▸ **Task instructions**
Your task is to repeat the entries word for word while leaving out the pictures.

▸ **Supplied information**
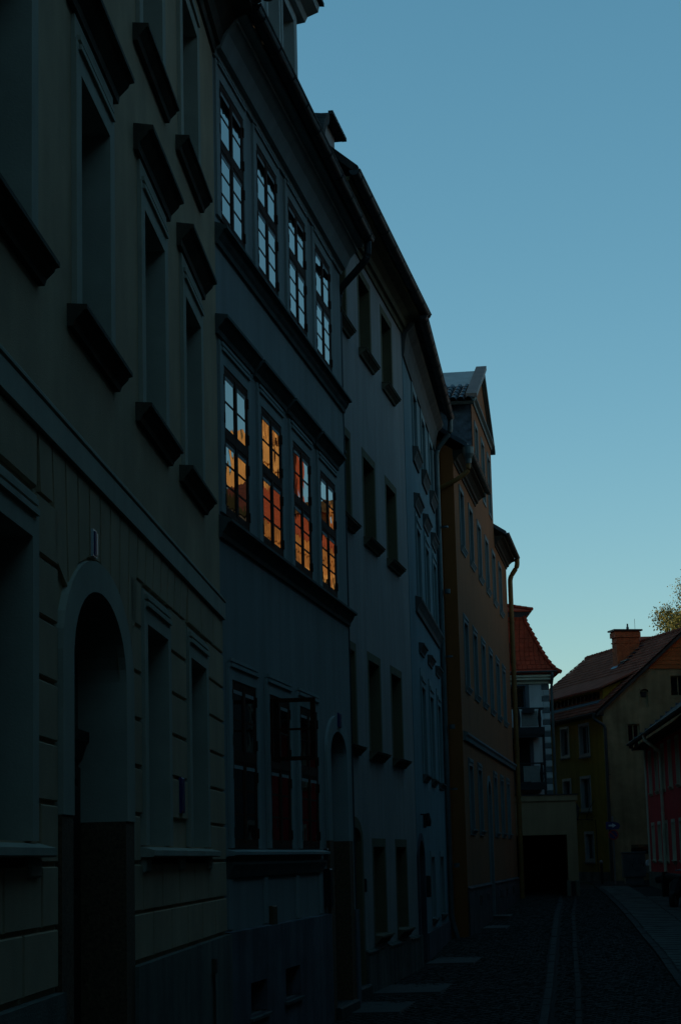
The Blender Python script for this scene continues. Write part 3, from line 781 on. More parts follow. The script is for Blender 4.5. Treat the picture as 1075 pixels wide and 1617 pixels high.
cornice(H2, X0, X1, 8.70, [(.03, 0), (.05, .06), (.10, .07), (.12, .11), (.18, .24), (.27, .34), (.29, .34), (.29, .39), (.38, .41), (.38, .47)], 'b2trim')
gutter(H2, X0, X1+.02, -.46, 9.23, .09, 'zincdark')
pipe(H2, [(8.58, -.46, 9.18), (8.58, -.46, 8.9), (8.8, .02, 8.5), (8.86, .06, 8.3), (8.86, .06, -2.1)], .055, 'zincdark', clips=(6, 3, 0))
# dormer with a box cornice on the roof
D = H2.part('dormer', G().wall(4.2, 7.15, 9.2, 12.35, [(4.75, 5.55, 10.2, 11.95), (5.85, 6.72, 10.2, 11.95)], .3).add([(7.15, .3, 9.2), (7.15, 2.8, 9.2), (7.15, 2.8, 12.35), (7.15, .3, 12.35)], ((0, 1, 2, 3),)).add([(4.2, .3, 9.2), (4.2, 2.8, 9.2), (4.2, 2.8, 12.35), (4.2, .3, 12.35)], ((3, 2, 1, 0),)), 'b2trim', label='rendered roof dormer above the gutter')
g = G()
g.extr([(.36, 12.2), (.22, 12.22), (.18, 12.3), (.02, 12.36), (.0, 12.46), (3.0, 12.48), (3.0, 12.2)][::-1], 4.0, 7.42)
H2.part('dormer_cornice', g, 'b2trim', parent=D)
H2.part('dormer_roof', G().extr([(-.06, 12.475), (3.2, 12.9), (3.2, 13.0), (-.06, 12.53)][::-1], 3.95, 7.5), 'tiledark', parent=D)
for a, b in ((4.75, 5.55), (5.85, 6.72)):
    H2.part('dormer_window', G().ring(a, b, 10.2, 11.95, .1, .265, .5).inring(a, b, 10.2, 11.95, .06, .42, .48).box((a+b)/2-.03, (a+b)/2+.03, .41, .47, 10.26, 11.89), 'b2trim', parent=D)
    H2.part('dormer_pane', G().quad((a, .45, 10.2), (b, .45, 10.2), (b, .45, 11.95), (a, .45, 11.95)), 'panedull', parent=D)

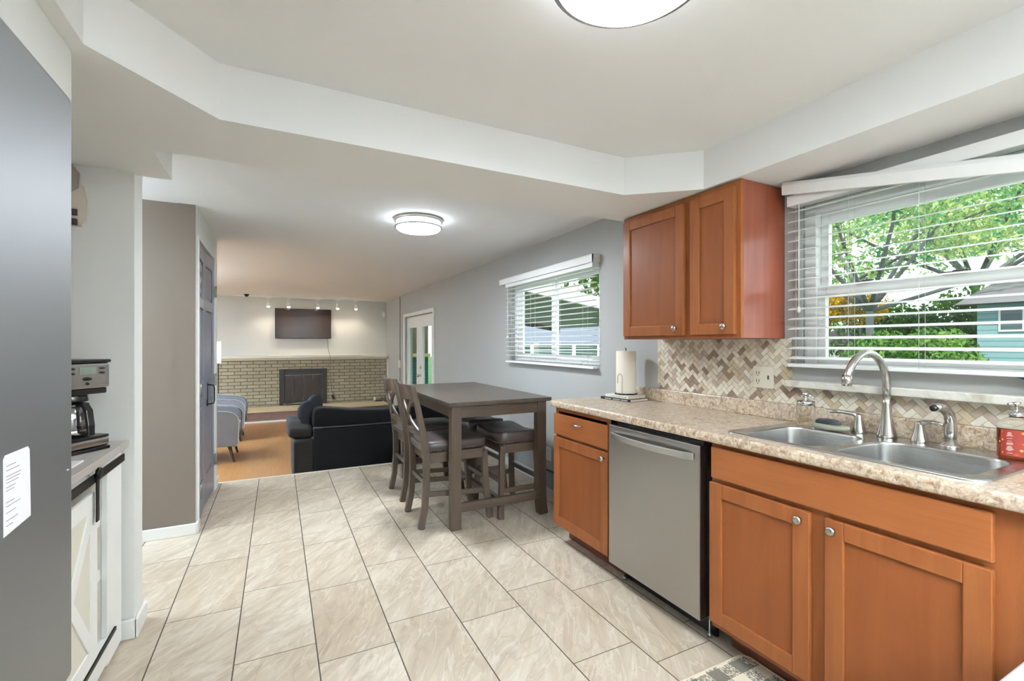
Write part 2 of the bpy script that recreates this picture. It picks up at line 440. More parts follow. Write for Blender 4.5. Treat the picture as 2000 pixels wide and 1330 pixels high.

▸ **Result for this exercise**
The Blender Python script for this scene continues. Write part 3, from line 781 on. More parts follow. The script is for Blender 4.5. Treat the picture as 1075 pixels wide and 1617 pixels high.
cornice(H2, X0, X1, 8.70, [(.03, 0), (.05, .06), (.10, .07), (.12, .11), (.18, .24), (.27, .34), (.29, .34), (.29, .39), (.38, .41), (.38, .47)], 'b2trim')
gutter(H2, X0, X1+.02, -.46, 9.23, .09, 'zincdark')
pipe(H2, [(8.58, -.46, 9.18), (8.58, -.46, 8.9), (8.8, .02, 8.5), (8.86, .06, 8.3), (8.86, .06, -2.1)], .055, 'zincdark', clips=(6, 3, 0))
# dormer with a box cornice on the roof
D = H2.part('dormer', G().wall(4.2, 7.15, 9.2, 12.35, [(4.75, 5.55, 10.2, 11.95), (5.85, 6.72, 10.2, 11.95)], .3).add([(7.15, .3, 9.2), (7.15, 2.8, 9.2), (7.15, 2.8, 12.35), (7.15, .3, 12.35)], ((0, 1, 2, 3),)).add([(4.2, .3, 9.2), (4.2, 2.8, 9.2), (4.2, 2.8, 12.35), (4.2, .3, 12.35)], ((3, 2, 1, 0),)), 'b2trim', label='rendered roof dormer above the gutter')
g = G()
g.extr([(.36, 12.2), (.22, 12.22), (.18, 12.3), (.02, 12.36), (.0, 12.46), (3.0, 12.48), (3.0, 12.2)][::-1], 4.0, 7.42)
H2.part('dormer_cornice', g, 'b2trim', parent=D)
H2.part('dormer_roof', G().extr([(-.06, 12.475), (3.2, 12.9), (3.2, 13.0), (-.06, 12.53)][::-1], 3.95, 7.5), 'tiledark', parent=D)
for a, b in ((4.75, 5.55), (5.85, 6.72)):
    H2.part('dormer_window', G().ring(a, b, 10.2, 11.95, .1, .265, .5).inring(a, b, 10.2, 11.95, .06, .42, .48).box((a+b)/2-.03, (a+b)/2+.03, .41, .47, 10.26, 11.89), 'b2trim', parent=D)
    H2.part('dormer_pane', G().quad((a, .45, 10.2), (b, .45, 10.2), (b, .45, 11.95), (a, .45, 11.95)), 'panedull', parent=D)

Write part 2 of the bpy script that recreates this picture. It picks up at line 440. More parts follow. Write for Blender 4.5. Treat the picture as 2000 pixels wide and 1330 pixels high.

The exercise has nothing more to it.